While the present invention has been described with respect to certain preferred embodiments, it will be apparent to those skilled in the art that various changes and modifications may be made without departing from the spirits and scope of the invention as defined in the following claims.

Claims

1. A triple-band offset hybrid antenna, comprising:

a shaped reflector reflecting K/Ku bands RF signals received from a satellite to focus an energy of the K/Ku bands RF signals on a focal line and reflecting a Ka band RF transmitting signal; and

a triple-band active phased feed array receiving the reflected K/Ku bands RF signals from the shaped reflector and radiating a Ka band RF transmitting signal to the shaped reflector,

wherein the triple-band active phased feed array including Ka/K band feed array for transceiving Ka/K bands RF signal and a Ku band feed array for receiving a Ku band RF signal.

2. The triple-band offset hybrid antenna of the claim 1, wherein Ka/K bands feed array includes a plurality of Ka/K bands feed array elements which are linearly arranged on the focal line and the Ku band feed array includes a plurality of Ku band feed array elements which are linearly arranged at a right side and a left side of the Ka/K bands feed array.

3. The triple-band offset hybrid antenna of the claim 2, wherein 23 Ka/K bands feed array elements are linearly arranged on the focal line with the element spacing of 9.4 mm between Ka/K bands feed array elements, which corresponds to 0.96 λ0 in Ka band (f0=30.485 GHz) and 0.65 λ0 in K band (f0=20.755 GHz), respectively.

4. The triple-band offset hybrid antenna of the claim 2, wherein 5 Ku band feed array elements are linearly arranged at the right side of the Ka/K bands feed array and 5 other Ku band feed array elements are linearly arranged at the left side of Ka/K bands feed array with the element spacing of 15 mm between Ku band feed array elements, which corresponds to 0.59 λ0 in Ku band (f0=11.85 GHz).

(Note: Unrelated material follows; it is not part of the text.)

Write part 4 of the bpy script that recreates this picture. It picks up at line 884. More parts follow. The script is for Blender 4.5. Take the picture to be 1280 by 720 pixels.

5. The triple-band offset hybrid antenna of the claim 2, wherein 20 Ka/K bands feed array elements are linearly arranged on the focal line with the element spacing of 9.4 mm between Ka/K bands feed array elements, which corresponds to 0.96 λ0 in Ka band (f0=30.485 GHz) and 0.65 λ0 in K band (f0=20.755 GHz), respectively.

6. The triple-band offset hybrid antenna of the claims 2, wherein 3 Ku band feed array elements are linearly arranged at the right side of Ka/K bands feed array and 3 other Ku band feed array elements are linearly arranged at left side of Ka/K bands feed array with the element spacing of 15 mm between Ku band feed array elements, which corresponds to 0.59 λ0 in Ku band (f0=11.85 GHz).

7. The triple-band offset hybrid antenna of claim 1, wherein the shaped reflector for one-dimensional beam scanning in elevation has a curvilinear rim structure to remove non-efficient areas of surface edge.

8. The triple-band offset hybrid antenna of claim 2, wherein the triple-band active phased feed array is offset from the shaped reflector.